[GOAL] Some lines in the listing below may include the string "with". How many are there? Give only the number.

======== SUPPLIED DATA

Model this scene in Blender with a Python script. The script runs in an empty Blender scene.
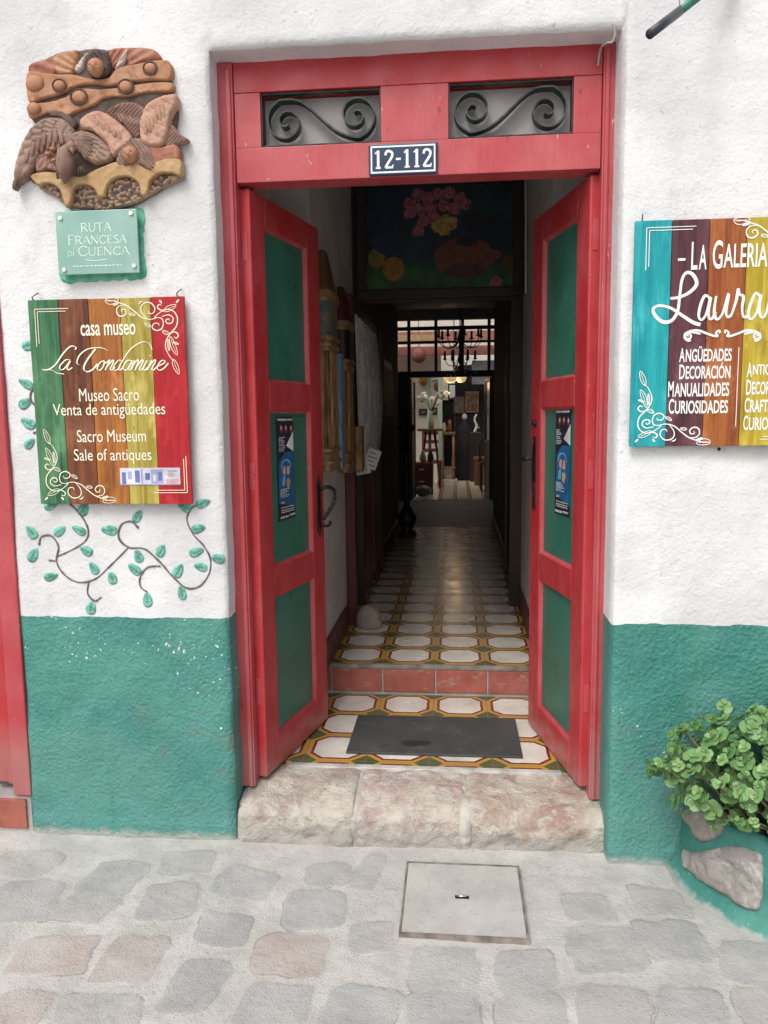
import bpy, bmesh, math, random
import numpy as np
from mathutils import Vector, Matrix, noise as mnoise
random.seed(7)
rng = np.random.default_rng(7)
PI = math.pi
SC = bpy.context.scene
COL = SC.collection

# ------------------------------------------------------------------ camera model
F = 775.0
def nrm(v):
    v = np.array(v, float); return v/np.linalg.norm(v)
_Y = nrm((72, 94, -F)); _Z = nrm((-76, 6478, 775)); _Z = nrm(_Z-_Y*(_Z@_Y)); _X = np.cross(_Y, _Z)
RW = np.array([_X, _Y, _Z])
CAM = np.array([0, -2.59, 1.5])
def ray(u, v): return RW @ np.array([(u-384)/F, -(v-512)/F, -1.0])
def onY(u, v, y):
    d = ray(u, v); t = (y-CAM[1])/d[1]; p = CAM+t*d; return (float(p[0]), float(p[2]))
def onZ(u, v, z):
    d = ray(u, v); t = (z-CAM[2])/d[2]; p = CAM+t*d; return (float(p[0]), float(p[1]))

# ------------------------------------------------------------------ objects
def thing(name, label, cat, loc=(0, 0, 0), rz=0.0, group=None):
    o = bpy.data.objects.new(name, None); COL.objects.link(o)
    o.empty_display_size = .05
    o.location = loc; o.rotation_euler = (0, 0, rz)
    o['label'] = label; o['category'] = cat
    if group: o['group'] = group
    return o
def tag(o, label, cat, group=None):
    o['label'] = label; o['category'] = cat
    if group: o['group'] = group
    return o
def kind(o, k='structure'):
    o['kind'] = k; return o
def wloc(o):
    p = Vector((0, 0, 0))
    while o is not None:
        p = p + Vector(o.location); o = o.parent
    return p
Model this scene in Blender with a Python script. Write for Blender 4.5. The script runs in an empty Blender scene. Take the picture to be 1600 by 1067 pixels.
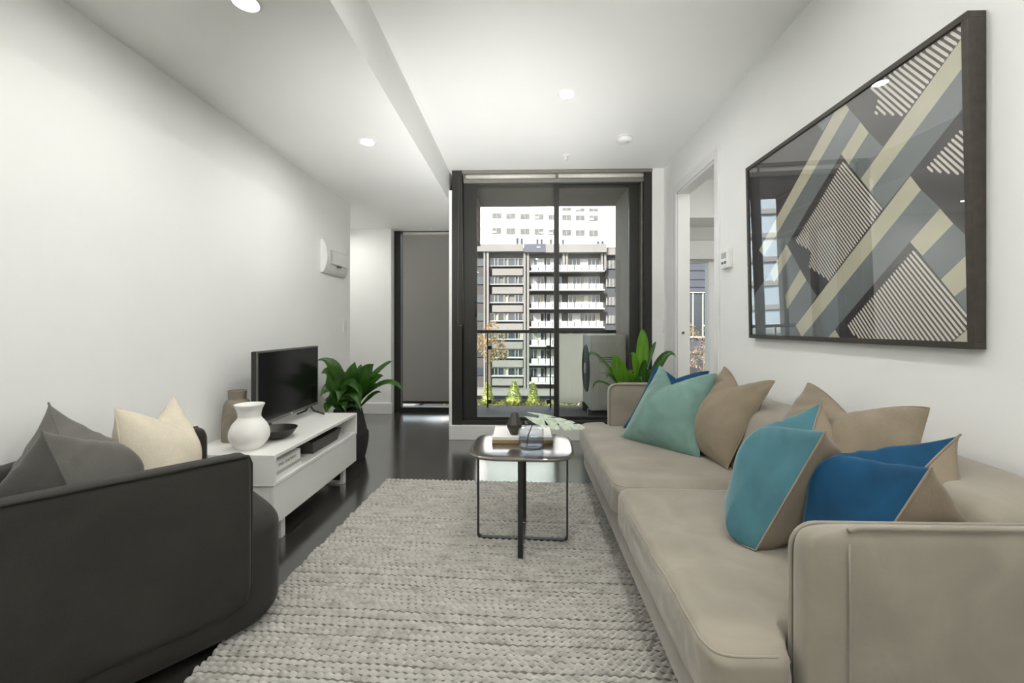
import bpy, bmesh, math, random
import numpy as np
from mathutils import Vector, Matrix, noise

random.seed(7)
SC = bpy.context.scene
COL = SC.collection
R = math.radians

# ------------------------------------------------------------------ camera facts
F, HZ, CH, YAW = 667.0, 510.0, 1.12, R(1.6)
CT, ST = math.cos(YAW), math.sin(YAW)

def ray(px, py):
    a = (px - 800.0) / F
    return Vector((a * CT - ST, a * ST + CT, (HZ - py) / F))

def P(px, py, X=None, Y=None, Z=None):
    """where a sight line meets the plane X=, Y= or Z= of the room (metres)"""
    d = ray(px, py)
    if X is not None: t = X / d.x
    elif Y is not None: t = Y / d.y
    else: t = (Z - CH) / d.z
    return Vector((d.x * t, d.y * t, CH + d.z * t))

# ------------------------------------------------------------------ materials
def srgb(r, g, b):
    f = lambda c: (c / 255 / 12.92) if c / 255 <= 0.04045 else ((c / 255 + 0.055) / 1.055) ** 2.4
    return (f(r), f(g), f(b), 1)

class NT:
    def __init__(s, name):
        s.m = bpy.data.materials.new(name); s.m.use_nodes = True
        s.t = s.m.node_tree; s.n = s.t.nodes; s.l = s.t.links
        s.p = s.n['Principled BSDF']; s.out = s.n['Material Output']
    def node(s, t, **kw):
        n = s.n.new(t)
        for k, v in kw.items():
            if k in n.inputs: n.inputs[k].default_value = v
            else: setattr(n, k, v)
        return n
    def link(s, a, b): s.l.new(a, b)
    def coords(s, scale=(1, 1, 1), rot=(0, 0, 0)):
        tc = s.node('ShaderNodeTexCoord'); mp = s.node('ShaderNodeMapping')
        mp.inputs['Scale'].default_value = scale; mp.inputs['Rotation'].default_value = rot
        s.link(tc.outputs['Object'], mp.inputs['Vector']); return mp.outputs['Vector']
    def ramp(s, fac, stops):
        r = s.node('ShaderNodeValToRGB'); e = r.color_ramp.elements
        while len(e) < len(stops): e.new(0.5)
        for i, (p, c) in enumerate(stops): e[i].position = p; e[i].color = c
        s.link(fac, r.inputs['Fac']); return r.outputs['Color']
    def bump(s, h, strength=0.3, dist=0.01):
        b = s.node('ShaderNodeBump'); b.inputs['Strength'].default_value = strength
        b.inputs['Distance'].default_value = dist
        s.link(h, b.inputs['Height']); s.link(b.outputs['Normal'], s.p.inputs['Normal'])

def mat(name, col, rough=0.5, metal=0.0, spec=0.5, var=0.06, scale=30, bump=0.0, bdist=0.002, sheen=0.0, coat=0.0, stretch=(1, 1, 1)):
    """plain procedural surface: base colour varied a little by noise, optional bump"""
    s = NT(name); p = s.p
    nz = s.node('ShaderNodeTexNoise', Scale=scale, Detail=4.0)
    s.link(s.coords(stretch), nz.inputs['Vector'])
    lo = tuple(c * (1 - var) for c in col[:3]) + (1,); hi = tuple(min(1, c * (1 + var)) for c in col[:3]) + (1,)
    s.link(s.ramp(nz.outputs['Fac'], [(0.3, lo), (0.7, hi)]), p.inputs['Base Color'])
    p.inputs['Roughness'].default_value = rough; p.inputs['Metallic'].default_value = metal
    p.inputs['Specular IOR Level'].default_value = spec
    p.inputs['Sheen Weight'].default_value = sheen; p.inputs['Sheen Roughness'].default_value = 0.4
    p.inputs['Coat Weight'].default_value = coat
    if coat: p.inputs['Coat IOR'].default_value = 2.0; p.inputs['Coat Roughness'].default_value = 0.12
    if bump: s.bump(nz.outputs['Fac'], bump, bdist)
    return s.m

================

[ANSWER TO THE EXERCISE] 2